Because it’s a monthly subscription system, they can navigate through those, and there will be times when there is a bulge, they’ll become a consultant, and then they’ll back down, and they’ll become perhaps a mentor for three months, and then they’ll be something else which needs a bit of a push, and they’ll move up to being a coach, to implement a different action plan.

You can do a business dashboard in about 10 minutes, you can do a forecast and plan in about 10 minutes, and you can choose and set up your action plan implementation in about 10 minutes. The accountant will make a recommendation. You can see that if the accountant is only putting in one hour a month, on the coaching, even at a 100 per month that’s a £100 per hour, which is a pretty good rate for a small accountant. It also means they can handle a huge number of customers. A small business adviser using our stuff and working about 30 hours a week can handle 100 clients at once.
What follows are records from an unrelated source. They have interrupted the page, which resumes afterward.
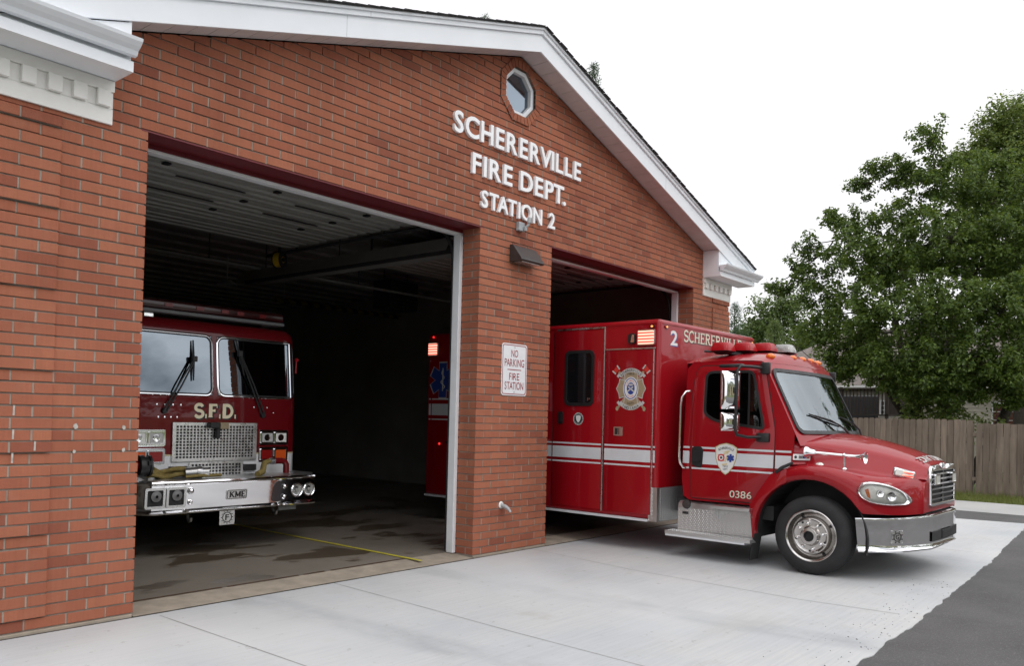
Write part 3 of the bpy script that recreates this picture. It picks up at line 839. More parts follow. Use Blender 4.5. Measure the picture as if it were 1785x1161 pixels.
def cornice(x0, x1, zb, zg, zf, zfr, side):
    """boxed eave return: board, gutter moulding, lower fascia, soffit, frieze with dentils. zb top at inner end, zg gutter top, zf box bottom, zfr frieze bottom"""
    c = MB(); inn = x0; out = x1; s = 1 if out > inn else -1
    e = out+s*.27
    # face board up to the rake
    xo = e-s*.02
    c.poly([(inn, zf+.05), (xo, zf+.05), (xo, zrake(xo)-.02), (inn, zb)][::s], [], lambda u, v, h: (u, -.03-h, v), .255)
    c.box(inn-s*.003, inn+s*.018, -.279, -.006, zf+.02, zb+.02)
    # lower fascia and soffit
    c.box(inn-s*.006, e+s*.07, -.318, -.02, zf, zf+.075)
    # gutter profile
    prof = [(-.318, zg-.105), (-.352, zg-.10), (-.366, zg-.07), (-.40, zg-.05), (-.43, zg-.022), (-.438, zg), (-.425, zg+.002), (-.42, zg-.012), (-.30, zg-.016)]
    xa_, xb_ = inn-s*.015, e+s*.17
    c.grid([[(xa_, p[0], p[1]) for p in prof], [(xb_, p[0], p[1]) for p in prof]])
    for xx in (xa_, xb_):
        c.add([(xx, p[0], p[1]) for p in prof], [tuple(range(len(prof)))])
    co = c.build('cornice', M_TRIM, station, bevel=.0)
    # frieze on the wall
    f = MB()
    f.box(inn-s*.0, out+s*.035, -.030, .01, zfr, zfr+.115); f.box(inn, out+s*.035, -.028, .01, zfr+.1155, zf-.085)
    f.box(inn-s*.002, out+s*.045, -.048, .012, zf-.0845, zf-.004)
    f.box(out+s*.012, out+s*.036, -.029, .5, zfr, zf-.01)
    fo = f.build('frieze', M_TRIM2, co, bevel=.003)
    nd = 6
    for i in range(nd):
        xx = inn+s*(.030+i*.1665)
        d = MB(); d.box(xx, xx+s*.092, -.066, -.0285, zfr+.118, zf-.088)
        d.build('dentil', M_TRIM2, co, bevel=.003)
cornice(-.278, -1.235, 4.30, 4.145, 3.935, 3.615, -1)
cornice(9.113, 10.07, 4.262, 4.045, 3.862, 3.572, 1)

# octagonal window
def octo(r): return [(OCT[0]+r/math.cos(R(22.5))*math.cos(R(22.5+45*k)), OCT[1]+r/math.cos(R(22.5))*math.sin(R(22.5+45*k))) for k in range(8)]
wf = MB(); wf.poly(octo(.270), [octo(.222)], lambda u, v, h: (u, .085-h, v), .075)
win = wf.build('window', M_TRIM, station, bevel=.004)
wp = MB(); wp.poly(octo(.223), [], lambda u, v, h: (u, .062-h, v), 0.004); wp.build('pane', M_GLASSW, win)
wb = MB(); wb.box(OCT[0]-.5, OCT[0]+.5, 1.0, 1.02, 4.4, 6.0); wb.box(OCT[0]-.5, OCT[0]+.5, T+.02, 1.0, 4.38, 4.4); wb.build('attic_lining', M_DARKIN, station)

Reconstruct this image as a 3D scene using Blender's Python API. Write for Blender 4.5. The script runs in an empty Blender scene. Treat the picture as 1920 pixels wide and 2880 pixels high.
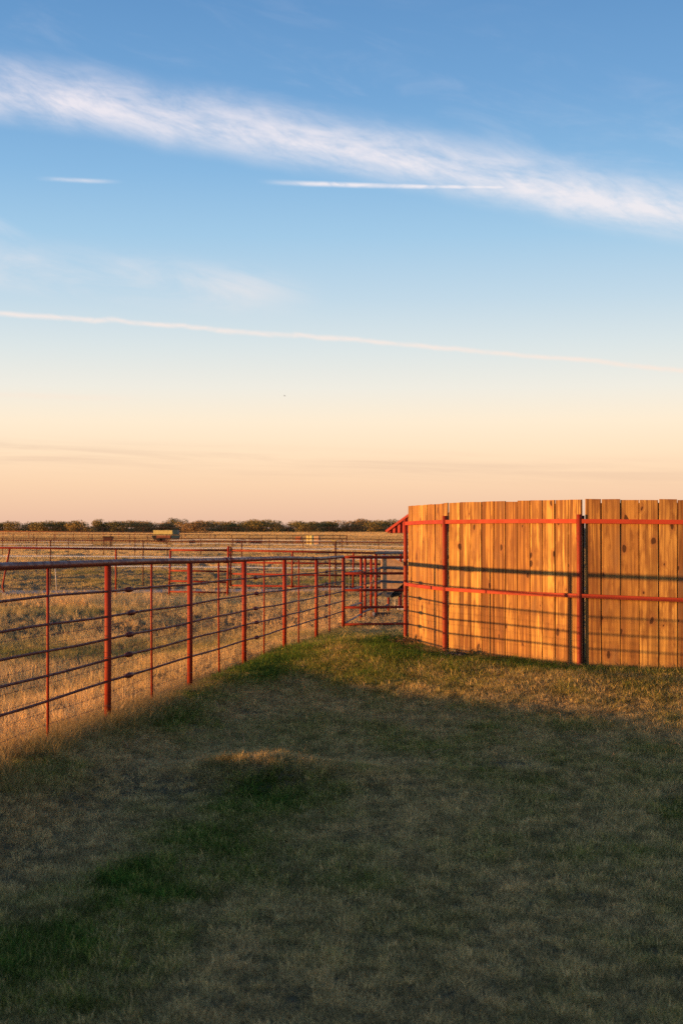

If he wants to be a workaholic, he can do 60 hours a week and 200. The system does all the work. And then you’ve got quality time to genuinely deal with that client and their needs. That’s where the real skill is going to come in, based on experience.

Do you have any competitors in the market yet?

They are all watching us, because it’s cost a huge amount of money personally to get this to where it is now. They clearly don’t want to do the same, until they can see if this is going to work or not. We want a Runagood business centre in every town in the country, and we want five business advisers working out of that, and I hope I’m not being stupidly optimistic when I say this, but I think it would be super hard for anyone to catch us now. We’ve spent eight years developing this, and trialling it, and we’ve already put a thousand small businesses through this, we’ve got 50-odd accountants now using it, so it works, but we are in the early stages.